Catatan Harian Abdul Rohman Sukardi – 29/06/2025
WAWAINEWS.ID – Pendidikan ideologi di banyak negara tidak selalu eksplisit disebut “ideologi negara”. Melainkan dibungkus sebagai pendidikan moral, kewarganegaraan, atau karakter nasional.
Indonesia mengenalnya sebagai “Pendidikan Pancasila”. Ditransformasikan melalui sekolah maupun non sekolah. Metode internalisasi nilai-nilai Pancasila itu melewati jalan panjang. Sejak merdeka hingga saat ini.
Era Orde Lama (1945–1966) – Sukarno.

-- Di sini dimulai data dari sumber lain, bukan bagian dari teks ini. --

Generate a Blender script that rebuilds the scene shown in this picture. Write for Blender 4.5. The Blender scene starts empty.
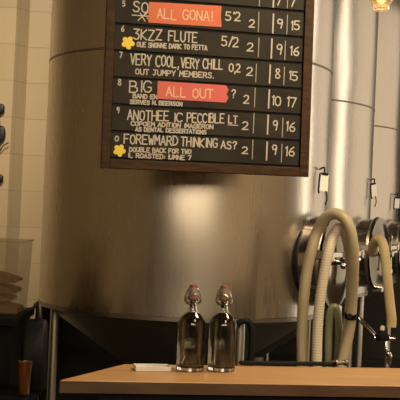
import bpy, math, random
from mathutils import Vector, Matrix

# ------------------------------------------------------------------ camera, light, exposure
scene = bpy.context.scene
COL = scene.collection
EYE = Vector((0, 0, 1.56))
F = 1000.0                                   # focal length in pixels of the 400 px frame
PITCH = math.atan(15 / F)
ROLL = math.radians(2.5)
_fwd = Vector((0, math.cos(PITCH), math.sin(PITCH)))
_up0 = Vector((0, -math.sin(PITCH), math.cos(PITCH)))
_X = Vector((1, 0, 0))
RGT = _X * math.cos(ROLL) + _up0 * math.sin(ROLL)
UPV = -_X * math.sin(ROLL) + _up0 * math.cos(ROLL)
cam_d = bpy.data.cameras.new('camera')
cam = bpy.data.objects.new('camera', cam_d)
COL.objects.link(cam)
M = Matrix((RGT, UPV, -_fwd)).transposed().to_4x4()
M.translation = EYE
cam.matrix_world = M
cam_d.sensor_width = 36
cam_d.lens = 36 * F / 400
cam_d.clip_start = 0.05
cam_d.clip_end = 60
scene.camera = cam

w = bpy.data.worlds.new('world')
scene.world = w
w.use_nodes = True
w.node_tree.nodes['Background'].inputs['Color'].default_value = (0.30, 0.20, 0.11, 1)
w.node_tree.nodes['Background'].inputs['Strength'].default_value = 0.15

scene.view_settings.view_transform = 'Standard'
scene.view_settings.look = 'None'
scene.view_settings.gamma = 1
scene.view_settings.use_curve_mapping = False
scene.view_settings.exposure = 0.0


def area(name, loc, target, size, power, color, sy=None):
    d = bpy.data.lights.new(name, 'AREA')
    d.energy = power
    d.color = color
    d.size = size
    if sy:
        d.shape = 'RECTANGLE'
        d.size_y = sy
    o = bpy.data.objects.new(name, d)
    COL.objects.link(o)
    o.location = loc
    o.rotation_euler = (Vector(target) - Vector(loc)).to_track_quat('-Z', 'Y').to_euler()
    return o


WARM = (1.0, 0.70, 0.40)
WARM2 = (1.0, 0.78, 0.52)
area('ceiling_light_counter', (1.6, 3.7, 3.9), (0.7, 4.3, 1.1), 0.9, 100, WARM2)
area('fill_right_wall', (1.6, 1.0, 4.1), (4.2, 2.6, 1.7), 1.6, 130, WARM2)  # added fill washing the right wall, so the big tank reflects it brighter
area('fill_front', (1.2, -2.9, 3.1), (0.4, 5.0, 1.6), 5.4, 165, (1.0, 0.80, 0.54), 1.3)  # added broad fill behind the camera for the tank front, no window there
area('fill_side', (4.1, 9.6, 2.3), (0.5, 9.6, 2.1), 3.4, 37, (1.0, 0.82, 0.60), 3.8)  # added light panel by the right wall, reflected in the farther tanks
area('fill_strip', (4.1, 6.95, 2.2), (0.5, 7.3, 2.0), 0.5, 27, (1.0, 0.88, 0.70), 3.8)  # invented narrow light, put in for a bright streak on the middle tank
area('fill_tiles', (-1.0, 4.4, 4.1), (-1.5, 7.5, 2.0), 0.6, 20, WARM2).data.spread = math.radians(75)  # extra light without a fitting, added to brighten the tiled bay


# ------------------------------------------------------------------ helpers
def ray(px, py):
    return (_fwd + RGT * ((px - 200) / F) + UPV * ((200 - py) / F))


def at(px, py, Y):
    d = ray(px, py)
    return EYE + d * (Y / d.y)


def atz(px, py, z):
    d = ray(px, py)
    return EYE + d * ((z - EYE.z) / d.z)


class MB:
    def __init__(s):
        s.v = []
        s.f = []

    def add(s, vs, fs):
        b = len(s.v)
        s.v += [Vector(p) for p in vs]
        s.f += [tuple(i + b for i in f) for f in fs]
        return s

    def box(s, lo, hi, m=None):
        x0, y0, z0 = lo
        x1, y1, z1 = hi
        vs = [(x0, y0, z0), (x1, y0, z0), (x1, y1, z0), (x0, y1, z0), (x0, y0, z1), (x1, y0, z1), (x1, y1, z1), (x0, y1, z1)]
        if m:
            vs = [m @ Vector(p) for p in vs]
        return s.add(vs, [(3, 2, 1, 0), (4, 5, 6, 7), (0, 1, 5, 4), (1, 2, 6, 5), (2, 3, 7, 6), (3, 0, 4, 7)])

    def prism(s, poly, z0, z1, m=None):
        n = len(poly)
        vs = [Vector((p[0], p[1], z0)) for p in poly] + [Vector((p[0], p[1], z1)) for p in poly]
        if m:
            vs = [m @ p for p in vs]
        return s.add(vs, [tuple(range(n - 1, -1, -1)), tuple(range(n, 2 * n))] +
                     [(i, (i + 1) % n, n + (i + 1) % n, n + i) for i in range(n)])

    def lathe(s, prof, n=48, m=None, cap=True):
        vs = []
        for r, z in prof:
            for k in range(n):
                a = 2 * math.pi * k / n
                p = Vector((r * math.cos(a), r * math.sin(a), z))
                vs.append(m @ p if m else p)
        fs = []
        for j in range(len(prof) - 1):
            for k in range(n):
                k2 = (k + 1) % n
                fs.append((j * n + k, j * n + k2, (j + 1) * n + k2, (j + 1) * n + k))
        if cap:
            fs.append(tuple(range(n - 1, -1, -1)))
            L = (len(prof) - 1) * n
            fs.append(tuple(range(L, L + n)))
        return s.add(vs, fs)

    def ring(s, prof, n=64, m=None):          # closed profile revolved
        vs = []
        for r, z in prof:
            for k in range(n):
                a = 2 * math.pi * k / n
                p = Vector((r * math.cos(a), r * math.sin(a), z))
                vs.append(m @ p if m else p)
        fs = []
        P = len(prof)
        for j in range(P):
            j2 = (j + 1) % P
            for k in range(n):
                k2 = (k + 1) % n
                fs.append((j * n + k, j * n + k2, j2 * n + k2, j2 * n + k))
        return s.add(vs, fs)

    def tube(s, pts, r, n=14, closed=False, m=None):
        pts = [Vector(p) for p in pts]
        if m:
            pts = [m @ p for p in pts]
        N = len(pts)
        rr = r if isinstance(r, (list, tuple)) else [r] * N
        vs, fs = [], []
        prev = None
        for i, p in enumerate(pts):
            if closed:
                t = (pts[(i + 1) % N] - pts[i - 1]).normalized()
            else:
                t = (pts[min(i + 1, N - 1)] - pts[max(i - 1, 0)]).normalized()
            if prev is None:
                a = t.orthogonal().normalized()
            else:
                a = (prev - t * prev.dot(t))
                a = a.normalized() if a.length > 1e-6 else t.orthogonal().normalized()
            prev = a
            b = t.cross(a)
            for k in range(n):
                q = 2 * math.pi * k / n
                vs.append(p + (a * math.cos(q) + b * math.sin(q)) * rr[i])
        for i in range(N if closed else N - 1):
            i2 = (i + 1) % N
            for k in range(n):
                k2 = (k + 1) % n
                fs.append((i * n + k, i * n + k2, i2 * n + k2, i2 * n + k))
        if not closed:
            fs.append(tuple(range(n - 1, -1, -1)))
            fs.append(tuple(range((N - 1) * n, N * n)))
        return s.add(vs, fs)

    def build(s, name, mat, parent=None, smooth=False, bevel=0, seg=2, angle=40):
        me = bpy.data.meshes.new(name)
        off = parent_loc(parent)
        me.from_pydata([tuple(p - off) for p in s.v], [], s.f)
        me.update()
        me.materials.append(mat)
        o = bpy.data.objects.new(name, me)
        COL.objects.link(o)
        if parent:
            o.parent = parent
        import bmesh
        bm = bmesh.new()
        bm.from_mesh(me)
        bmesh.ops.recalc_face_normals(bm, faces=bm.faces)
        if smooth:
            for f in bm.faces:
                f.smooth = True
            for e in bm.edges:
                if len(e.link_faces) == 2 and e.calc_face_angle(0) > math.radians(angle):
                    e.smooth = False
        bm.to_mesh(me)
        bm.free()
        if bevel:
            md = o.modifiers.new('bevel', 'BEVEL')
            md.width = bevel
            md.segments = seg
            md.limit_method = 'ANGLE'
        return o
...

Era awal kemerdekaan. Stabilitas politik belum tercapai. Berbagai ideologi berkembang: nasionalisme, Islam, komunisme. Transformasi Pancasila dilakukan dengan memposisikan Pancasila sebagai ideologi pemersatu bangsa.
Presiden Sukarno mengembangkan konsep Nasakom (Nasionalis, Agama, Komunis). Mencoba memadukan Pancasila dengan realitas politik saat itu. Pancasila ditekankan sebagai dasar negara, tetapi pemahamannya bercampur dengan kepentingan ideologis lain. Metode penyebaran dilakukan melalui sekolah: kurikulum mulai mengenalkan Pancasila secara formal, namun belum sistematis. Sedangkan non sekolah dilakukan melalui pidato-pidato kenegaraan dan media massa pemerintah. Kelenturan rezim mengakomodasi idiologi bertentangan dengan Pancasila berujung tragedi 1965.
Era Orde Baru (1966–1998) – Soeharto. Ialah rezim militer. Menekankan stabilitas dan pembangunan. Pancasila dijadikan alat kontrol ideologi tunggal. Transformasi Pancasila dilakukan dengan menjadikannya satu-satunya asas organisasi melalui asas tunggal Pancasila (1985). Diperkuat melalui Penataran P4 (Pedoman Penghayatan dan Pengamalan Pancasila) secara massal. Metode penyebaran Pancasila melalui sekolah: P4 diajarkan wajib di semua jenjang pendidikan. Sedangkan jalur Non-Sekolah: Penataran P4 bagi pegawai negeri, organisasi masyarakat, dan lembaga sosial.
Era Reformasi (1998–2014). Memasuki era demokratisasi, keterbukaan. Juga era kritik terhadap apa yang disebut sebagai “indoktrinasi masa Orde Baru”. Terdapat penurunan antusiasme terhadap Pancasila karena diasosiasikan dengan otoritarianisme Orde Baru. Sementara itu menyeruak munculnya beragam tantangan ideologis: liberalisme, radikalisme, dan pragmatisme.
Lambat laun Pancasila dirindukan. Mulai dibahas kembali secara kritis dan kontekstual di kalangan akademik dan masyarakat sipil. Metode penyebaran disekolah dilakukan melalui pendidikan kewarganegaraan menggantikan P4, dengan pendekatan yang dianggap lebih dialogis. Sedangkan non sekolah dilakukan melalui diskursus publik melalui LSM, seminar, dan media. Tidak sesistematis dan semasif era Orde Baru.